Publication 225 - Farmer's Tax Guide has changed a bit

Paul Neiffer's avatar
Paul Neiffer
Jun 16, 2026
∙ Paid
A tractor plowing a field with a plow
Photo by Samuel Solcan on Unsplash

If you’ve sold a lot of equipment this year, the IRS may have just made your estimated tax planning a little less certain. Here’s the setup, then the wrinkle.

The farmer estimated tax rules

Farmers get a break that other taxpayers don’t. If you’re a “qualified farmer” with at least two-thirds (66⅔%) of your gross income from farming, in either the current or prior year allows you to skip the quarterly grind.
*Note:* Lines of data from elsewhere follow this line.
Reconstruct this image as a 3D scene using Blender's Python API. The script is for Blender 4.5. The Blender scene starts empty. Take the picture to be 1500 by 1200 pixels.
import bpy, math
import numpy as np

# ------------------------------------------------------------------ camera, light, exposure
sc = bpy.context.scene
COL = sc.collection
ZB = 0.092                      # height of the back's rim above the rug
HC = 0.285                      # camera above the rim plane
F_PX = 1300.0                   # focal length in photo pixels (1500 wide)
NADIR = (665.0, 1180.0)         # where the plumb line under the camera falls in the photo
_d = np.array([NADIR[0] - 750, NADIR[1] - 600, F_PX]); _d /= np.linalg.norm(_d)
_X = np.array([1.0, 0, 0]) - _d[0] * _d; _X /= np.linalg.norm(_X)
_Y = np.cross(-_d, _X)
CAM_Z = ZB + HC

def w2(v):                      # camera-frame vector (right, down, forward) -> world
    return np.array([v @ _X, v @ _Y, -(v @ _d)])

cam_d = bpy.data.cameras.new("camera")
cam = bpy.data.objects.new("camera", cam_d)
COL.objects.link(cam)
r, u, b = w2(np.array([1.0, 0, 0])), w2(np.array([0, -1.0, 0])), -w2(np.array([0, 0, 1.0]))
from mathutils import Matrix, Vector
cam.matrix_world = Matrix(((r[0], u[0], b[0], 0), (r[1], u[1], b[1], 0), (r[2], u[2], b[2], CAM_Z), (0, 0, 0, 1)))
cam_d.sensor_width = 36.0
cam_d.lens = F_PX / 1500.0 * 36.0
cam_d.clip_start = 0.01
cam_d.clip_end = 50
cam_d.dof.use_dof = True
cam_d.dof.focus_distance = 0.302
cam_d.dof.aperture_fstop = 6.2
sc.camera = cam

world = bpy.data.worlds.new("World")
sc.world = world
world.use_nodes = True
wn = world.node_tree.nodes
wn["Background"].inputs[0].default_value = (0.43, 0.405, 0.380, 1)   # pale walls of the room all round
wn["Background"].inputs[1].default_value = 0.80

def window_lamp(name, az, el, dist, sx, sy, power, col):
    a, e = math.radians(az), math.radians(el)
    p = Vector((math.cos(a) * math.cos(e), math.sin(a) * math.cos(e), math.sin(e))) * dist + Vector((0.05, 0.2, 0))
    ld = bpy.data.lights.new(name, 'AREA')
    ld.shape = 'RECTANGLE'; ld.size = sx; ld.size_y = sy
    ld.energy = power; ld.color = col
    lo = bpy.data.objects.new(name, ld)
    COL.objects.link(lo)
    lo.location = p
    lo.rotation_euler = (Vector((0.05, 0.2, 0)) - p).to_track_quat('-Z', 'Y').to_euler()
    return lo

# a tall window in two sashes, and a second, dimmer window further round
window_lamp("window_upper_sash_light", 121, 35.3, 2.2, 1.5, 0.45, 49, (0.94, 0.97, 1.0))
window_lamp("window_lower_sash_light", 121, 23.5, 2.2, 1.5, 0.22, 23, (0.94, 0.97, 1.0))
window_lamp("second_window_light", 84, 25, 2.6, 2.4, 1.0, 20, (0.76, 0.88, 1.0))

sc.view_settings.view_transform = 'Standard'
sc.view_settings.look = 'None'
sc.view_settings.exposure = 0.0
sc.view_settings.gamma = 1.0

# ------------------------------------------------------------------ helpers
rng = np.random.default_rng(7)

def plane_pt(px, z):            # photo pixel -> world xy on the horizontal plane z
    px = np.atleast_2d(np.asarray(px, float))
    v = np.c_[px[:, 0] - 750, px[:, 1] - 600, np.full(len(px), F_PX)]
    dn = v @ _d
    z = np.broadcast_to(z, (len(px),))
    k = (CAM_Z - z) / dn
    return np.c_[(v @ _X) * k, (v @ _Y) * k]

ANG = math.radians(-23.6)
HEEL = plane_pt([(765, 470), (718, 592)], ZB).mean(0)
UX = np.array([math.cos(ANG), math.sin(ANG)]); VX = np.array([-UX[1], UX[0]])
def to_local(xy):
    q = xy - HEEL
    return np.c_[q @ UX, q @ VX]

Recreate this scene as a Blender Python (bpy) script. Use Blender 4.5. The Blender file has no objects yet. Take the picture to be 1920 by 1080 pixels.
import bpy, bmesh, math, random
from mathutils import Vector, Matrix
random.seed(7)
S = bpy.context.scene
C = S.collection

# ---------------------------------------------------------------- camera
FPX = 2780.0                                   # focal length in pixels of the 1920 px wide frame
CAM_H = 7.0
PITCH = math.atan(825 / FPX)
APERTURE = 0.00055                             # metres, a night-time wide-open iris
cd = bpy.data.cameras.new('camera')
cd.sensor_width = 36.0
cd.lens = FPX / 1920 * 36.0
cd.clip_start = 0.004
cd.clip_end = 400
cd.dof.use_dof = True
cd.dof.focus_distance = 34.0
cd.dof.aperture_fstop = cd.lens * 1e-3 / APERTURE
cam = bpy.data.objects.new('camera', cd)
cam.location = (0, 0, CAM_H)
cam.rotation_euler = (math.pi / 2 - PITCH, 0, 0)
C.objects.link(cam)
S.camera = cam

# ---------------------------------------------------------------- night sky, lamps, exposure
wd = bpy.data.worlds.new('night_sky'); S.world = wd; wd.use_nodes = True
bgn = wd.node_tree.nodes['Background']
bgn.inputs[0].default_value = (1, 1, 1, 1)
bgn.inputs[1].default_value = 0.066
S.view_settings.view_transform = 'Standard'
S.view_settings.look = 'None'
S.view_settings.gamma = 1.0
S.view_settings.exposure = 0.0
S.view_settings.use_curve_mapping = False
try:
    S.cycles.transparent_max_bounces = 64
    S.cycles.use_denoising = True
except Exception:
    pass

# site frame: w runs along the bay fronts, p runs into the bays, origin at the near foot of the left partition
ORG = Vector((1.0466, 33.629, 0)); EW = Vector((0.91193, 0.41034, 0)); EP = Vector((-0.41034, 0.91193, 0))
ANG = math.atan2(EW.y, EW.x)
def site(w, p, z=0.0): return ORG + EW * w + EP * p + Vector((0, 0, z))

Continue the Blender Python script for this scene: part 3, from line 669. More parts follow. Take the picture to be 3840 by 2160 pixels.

Either make a single estimated payment by January 15 and file by the normal due date, or file and pay all the tax due by March 1 with no estimate at all. Your required payment is the smaller of 66⅔% of the current-year tax or 100% of the prior-year tax which is easier than the 90%/100(110)% everyone else faces.

The whole benefit hinges on clearing two-thirds, so it matters a great deal what counts as gross income from farming.

Why equipment gains matter

When you sell or trade a tractor or combine, most of the gain is depreciation recapture and can be a big number. If it counts as farm gross income, it pushes you toward two-thirds. If it doesn’t, a large farm equipment-sale year can drop you below and cost you the special treatment.